ON THE BRINK

The Democratic Republic of Congo’s bloody December in one graphic

Quartz africa
Quartz africa

As president Joseph Kabila clings to power, the Democratic Republic of Congo is once again teetering on the brink of violent disaster. In the west, dozens of people have been killed in clashes between security forces and anti-Kabila protestors. In the east, armed militias are fighting for control while the central government is distracted.

The Democratic Republic of Congo (DRC) has had a fragile peace since the early 2000s, emerging from two civil wars that sucked in its neighbors to become the bloodiest interstate conflict since World War II. More than 5 million people were killed and millions displaced between 1994 and 2003, and the east of the country is still prone to sporadic fighting. There are fears the current political crisis could herald a return to that protracted violence.

Fighting between Hutu and Nande ethnic militias in the Democratic Republic of Congo have killed dozens of people in the past days.
A few very violent days. (Reuters)

Kabila’s presidential mandate ended at the end of his second term in office on Dec. 19, but he has refused to step down. Instead he has used his influence among the courts to extend his hold on power, indefinitely postponing the Nov. 27 election.

In response, a growing number of protestors have demanded Kabila’s removal, risking their own lives. Earlier this month, the UN reported that Congolese security forces had killed at least 40 people and arrested 460 since Dec. 19.
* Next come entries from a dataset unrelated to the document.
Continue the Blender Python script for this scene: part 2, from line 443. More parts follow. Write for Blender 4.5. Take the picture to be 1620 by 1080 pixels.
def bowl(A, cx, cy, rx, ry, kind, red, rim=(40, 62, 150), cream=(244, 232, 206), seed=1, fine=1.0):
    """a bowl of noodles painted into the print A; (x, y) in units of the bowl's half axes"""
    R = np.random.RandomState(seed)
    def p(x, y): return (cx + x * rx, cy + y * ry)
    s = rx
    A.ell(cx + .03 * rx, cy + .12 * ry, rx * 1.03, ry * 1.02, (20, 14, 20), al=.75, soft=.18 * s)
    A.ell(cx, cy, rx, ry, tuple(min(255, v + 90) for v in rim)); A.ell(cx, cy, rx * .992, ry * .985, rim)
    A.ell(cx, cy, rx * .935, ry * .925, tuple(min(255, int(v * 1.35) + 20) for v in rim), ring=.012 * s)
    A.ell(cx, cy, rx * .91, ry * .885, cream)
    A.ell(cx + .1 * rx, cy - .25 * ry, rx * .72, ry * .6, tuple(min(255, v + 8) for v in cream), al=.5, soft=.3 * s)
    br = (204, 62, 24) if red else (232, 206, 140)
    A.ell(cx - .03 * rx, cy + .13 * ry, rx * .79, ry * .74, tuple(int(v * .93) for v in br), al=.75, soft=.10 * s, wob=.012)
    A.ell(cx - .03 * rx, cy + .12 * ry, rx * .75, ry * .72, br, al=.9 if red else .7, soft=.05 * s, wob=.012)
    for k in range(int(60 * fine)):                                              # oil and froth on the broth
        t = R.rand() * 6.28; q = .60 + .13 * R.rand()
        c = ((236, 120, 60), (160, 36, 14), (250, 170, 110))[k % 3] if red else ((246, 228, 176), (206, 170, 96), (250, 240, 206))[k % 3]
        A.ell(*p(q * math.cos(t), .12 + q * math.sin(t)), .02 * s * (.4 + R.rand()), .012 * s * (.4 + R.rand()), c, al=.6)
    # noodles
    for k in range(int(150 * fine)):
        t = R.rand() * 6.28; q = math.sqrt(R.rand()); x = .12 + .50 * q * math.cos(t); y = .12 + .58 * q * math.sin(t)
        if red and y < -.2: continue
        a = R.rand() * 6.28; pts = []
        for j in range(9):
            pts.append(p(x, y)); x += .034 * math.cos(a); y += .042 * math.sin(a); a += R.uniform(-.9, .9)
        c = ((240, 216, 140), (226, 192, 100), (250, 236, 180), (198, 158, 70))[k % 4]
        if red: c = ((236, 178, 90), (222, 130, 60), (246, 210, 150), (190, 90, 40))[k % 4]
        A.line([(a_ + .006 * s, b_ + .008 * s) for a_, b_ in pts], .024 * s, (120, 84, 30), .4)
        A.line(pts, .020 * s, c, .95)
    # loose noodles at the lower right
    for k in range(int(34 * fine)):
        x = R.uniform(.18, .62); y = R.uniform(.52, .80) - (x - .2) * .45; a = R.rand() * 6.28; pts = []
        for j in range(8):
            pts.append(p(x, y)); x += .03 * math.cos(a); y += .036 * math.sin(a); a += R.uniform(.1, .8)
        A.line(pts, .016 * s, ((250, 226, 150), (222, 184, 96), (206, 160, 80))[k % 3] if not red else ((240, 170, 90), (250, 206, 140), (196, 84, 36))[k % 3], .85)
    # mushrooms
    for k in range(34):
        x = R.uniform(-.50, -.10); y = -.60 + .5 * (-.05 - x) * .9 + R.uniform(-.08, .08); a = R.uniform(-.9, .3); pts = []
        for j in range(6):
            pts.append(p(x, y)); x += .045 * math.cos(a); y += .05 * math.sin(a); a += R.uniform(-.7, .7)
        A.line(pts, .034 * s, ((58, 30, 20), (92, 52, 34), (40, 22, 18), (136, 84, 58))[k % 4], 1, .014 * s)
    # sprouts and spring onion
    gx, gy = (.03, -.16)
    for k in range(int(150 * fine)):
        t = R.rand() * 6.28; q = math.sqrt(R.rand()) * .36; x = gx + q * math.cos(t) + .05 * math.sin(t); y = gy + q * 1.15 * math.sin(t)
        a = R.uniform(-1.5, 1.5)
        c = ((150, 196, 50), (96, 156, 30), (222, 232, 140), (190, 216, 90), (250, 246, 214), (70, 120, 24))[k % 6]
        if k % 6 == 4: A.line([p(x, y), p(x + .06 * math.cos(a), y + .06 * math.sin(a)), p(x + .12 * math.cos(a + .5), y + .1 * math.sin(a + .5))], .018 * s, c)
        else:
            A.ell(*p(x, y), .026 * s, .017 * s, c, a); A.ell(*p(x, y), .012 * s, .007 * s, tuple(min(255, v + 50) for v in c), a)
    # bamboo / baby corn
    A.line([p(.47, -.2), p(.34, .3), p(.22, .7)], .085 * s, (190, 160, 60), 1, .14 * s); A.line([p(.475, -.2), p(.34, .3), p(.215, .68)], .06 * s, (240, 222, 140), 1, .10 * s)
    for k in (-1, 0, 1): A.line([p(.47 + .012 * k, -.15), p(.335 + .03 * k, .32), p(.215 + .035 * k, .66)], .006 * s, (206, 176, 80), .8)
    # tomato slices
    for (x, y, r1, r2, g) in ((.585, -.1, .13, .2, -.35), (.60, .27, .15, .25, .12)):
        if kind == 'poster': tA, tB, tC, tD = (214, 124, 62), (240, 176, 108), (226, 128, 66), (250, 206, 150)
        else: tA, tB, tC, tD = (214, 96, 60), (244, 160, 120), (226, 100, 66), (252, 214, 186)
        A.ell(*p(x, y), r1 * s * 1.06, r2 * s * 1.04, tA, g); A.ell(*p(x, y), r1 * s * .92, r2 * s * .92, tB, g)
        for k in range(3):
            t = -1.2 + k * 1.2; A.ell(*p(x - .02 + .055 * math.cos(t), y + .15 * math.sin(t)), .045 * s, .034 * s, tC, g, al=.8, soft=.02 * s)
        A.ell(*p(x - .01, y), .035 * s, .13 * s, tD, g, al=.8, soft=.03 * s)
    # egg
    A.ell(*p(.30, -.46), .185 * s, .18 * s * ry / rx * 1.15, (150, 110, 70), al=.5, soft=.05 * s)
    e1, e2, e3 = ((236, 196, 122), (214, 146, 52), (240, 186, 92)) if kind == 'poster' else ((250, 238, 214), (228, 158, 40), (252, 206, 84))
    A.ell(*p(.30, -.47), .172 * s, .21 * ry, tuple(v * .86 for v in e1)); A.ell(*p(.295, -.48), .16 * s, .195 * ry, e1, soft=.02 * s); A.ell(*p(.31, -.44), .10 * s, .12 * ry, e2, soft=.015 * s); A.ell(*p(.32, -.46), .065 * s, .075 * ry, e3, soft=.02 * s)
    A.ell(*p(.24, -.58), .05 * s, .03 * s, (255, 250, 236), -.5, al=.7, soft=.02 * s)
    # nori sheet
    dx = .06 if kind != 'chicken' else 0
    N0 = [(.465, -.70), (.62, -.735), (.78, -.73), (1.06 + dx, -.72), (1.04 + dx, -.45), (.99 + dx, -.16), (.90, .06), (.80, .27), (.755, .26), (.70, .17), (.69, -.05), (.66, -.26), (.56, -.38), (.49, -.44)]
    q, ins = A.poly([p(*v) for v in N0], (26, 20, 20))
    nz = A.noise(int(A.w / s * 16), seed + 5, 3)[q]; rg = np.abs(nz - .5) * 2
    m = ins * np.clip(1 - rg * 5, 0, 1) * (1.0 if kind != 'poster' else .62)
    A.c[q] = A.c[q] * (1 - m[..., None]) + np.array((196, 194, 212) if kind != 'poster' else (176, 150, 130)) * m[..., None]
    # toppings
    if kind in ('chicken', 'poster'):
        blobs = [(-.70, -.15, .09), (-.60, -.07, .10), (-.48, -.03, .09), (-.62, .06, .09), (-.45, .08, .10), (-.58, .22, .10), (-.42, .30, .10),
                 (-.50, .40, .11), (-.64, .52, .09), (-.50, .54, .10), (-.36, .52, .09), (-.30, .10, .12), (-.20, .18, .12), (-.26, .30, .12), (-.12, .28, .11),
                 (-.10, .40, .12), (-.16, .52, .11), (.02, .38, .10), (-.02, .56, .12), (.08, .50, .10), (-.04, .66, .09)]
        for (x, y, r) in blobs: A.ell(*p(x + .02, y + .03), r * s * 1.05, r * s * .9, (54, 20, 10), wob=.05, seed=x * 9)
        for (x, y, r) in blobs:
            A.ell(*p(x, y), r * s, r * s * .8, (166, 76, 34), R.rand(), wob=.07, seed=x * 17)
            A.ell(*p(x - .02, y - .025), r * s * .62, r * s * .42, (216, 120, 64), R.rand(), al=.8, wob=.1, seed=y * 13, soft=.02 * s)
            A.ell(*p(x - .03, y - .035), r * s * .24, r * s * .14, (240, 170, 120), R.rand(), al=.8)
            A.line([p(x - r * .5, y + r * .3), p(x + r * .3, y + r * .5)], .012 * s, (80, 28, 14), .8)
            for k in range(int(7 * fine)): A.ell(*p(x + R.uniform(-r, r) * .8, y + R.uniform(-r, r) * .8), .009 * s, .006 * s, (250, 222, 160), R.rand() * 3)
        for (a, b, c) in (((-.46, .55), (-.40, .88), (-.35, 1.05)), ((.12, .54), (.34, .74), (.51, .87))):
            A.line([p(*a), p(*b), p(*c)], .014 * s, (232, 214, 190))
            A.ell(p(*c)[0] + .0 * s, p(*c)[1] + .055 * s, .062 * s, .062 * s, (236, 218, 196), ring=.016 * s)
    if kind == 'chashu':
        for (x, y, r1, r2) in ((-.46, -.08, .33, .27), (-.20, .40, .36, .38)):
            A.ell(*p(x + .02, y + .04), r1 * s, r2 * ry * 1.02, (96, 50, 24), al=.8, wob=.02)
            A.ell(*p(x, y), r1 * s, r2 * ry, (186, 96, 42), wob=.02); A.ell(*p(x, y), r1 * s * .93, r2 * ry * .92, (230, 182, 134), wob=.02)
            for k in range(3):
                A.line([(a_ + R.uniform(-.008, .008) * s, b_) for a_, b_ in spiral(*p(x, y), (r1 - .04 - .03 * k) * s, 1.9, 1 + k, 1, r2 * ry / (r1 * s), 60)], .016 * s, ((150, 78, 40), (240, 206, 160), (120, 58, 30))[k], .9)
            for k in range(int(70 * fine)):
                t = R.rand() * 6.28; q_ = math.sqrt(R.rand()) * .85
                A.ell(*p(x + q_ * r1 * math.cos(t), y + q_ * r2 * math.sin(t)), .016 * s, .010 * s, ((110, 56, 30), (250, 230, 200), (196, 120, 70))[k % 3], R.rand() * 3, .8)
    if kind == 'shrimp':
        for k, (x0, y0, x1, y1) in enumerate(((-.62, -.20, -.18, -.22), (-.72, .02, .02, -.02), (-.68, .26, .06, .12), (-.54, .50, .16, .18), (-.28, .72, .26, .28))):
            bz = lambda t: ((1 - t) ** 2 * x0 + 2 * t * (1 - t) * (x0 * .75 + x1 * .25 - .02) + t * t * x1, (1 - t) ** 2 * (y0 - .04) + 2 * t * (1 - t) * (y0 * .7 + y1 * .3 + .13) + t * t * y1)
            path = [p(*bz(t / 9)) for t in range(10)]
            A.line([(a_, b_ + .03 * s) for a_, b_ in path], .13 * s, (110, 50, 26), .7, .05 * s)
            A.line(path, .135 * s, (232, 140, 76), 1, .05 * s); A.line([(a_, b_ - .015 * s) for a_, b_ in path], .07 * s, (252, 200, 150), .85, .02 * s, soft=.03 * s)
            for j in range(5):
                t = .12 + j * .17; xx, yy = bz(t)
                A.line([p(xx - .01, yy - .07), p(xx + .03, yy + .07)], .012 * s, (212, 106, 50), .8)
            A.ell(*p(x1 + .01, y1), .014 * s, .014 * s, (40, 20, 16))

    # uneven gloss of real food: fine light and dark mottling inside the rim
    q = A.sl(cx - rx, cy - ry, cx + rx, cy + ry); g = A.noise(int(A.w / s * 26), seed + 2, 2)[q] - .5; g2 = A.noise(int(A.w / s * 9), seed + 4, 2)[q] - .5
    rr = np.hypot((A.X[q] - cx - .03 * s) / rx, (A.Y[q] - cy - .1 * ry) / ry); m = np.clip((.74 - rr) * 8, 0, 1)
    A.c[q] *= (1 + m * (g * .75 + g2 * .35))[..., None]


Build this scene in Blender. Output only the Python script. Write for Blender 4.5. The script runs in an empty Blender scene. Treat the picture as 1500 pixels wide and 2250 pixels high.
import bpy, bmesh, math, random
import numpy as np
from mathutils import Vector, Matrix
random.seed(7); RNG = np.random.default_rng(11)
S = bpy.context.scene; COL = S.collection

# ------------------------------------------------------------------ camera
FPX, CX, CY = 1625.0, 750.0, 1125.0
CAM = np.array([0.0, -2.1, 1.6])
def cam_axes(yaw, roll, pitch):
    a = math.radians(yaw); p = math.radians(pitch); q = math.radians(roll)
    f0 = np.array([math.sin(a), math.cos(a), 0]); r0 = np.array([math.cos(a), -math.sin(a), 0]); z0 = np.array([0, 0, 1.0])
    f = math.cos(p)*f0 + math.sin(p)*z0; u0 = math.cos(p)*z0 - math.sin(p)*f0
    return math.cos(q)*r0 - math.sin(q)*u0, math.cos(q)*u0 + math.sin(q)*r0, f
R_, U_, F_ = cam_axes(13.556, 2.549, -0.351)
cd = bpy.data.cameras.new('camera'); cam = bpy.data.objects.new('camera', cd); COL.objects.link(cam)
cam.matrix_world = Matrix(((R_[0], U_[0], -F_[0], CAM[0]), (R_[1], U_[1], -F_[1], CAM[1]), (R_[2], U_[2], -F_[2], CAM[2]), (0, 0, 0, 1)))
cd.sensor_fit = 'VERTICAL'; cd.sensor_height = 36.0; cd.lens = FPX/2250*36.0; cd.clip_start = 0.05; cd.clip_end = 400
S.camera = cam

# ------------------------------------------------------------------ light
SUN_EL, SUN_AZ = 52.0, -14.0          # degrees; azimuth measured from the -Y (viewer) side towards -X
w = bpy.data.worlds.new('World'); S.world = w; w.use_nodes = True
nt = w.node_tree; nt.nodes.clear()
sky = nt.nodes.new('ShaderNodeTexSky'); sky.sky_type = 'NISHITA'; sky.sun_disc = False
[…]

Mediators are trying to negotiate between Kabila and opposition leaders an end to the political violence, with the hope that elections will take place in 2017. Those talks could be derailed, however, by the Dec. 28 arrest of an opposition leader.

Meanwhile political instability in the far western capital, Kinshasa, and in large cities like Lubumbashi, has also left a power vacuum for militias on the other side of the country. Militia groups killed 34 civilians near the eastern cities of Beni and Nyanzale over Christmas weekend alone.

These armed groups appear organized by ethnicity, raiding villages and retaliating in turn, according to Reuters. In at least one instance the Allied Democratic Forces, a Ugandan rebel group with ties to radical Islam, has been blamed for deadly cross-border raids in the northeast. Soldiers in the Congolese army are also accused of participating in the violence.

Natural disasters have added to the growing tragedy: At least 50 people were killed and 10,000 left homeless after heavy rains and flooding in the southwest of the country on Dec. 29.

If war descends again on this country at the center of Africa (the third-largest on the continent) the consequences of displaced peoples, violent chaos and stalled development could take a toll on the entire region.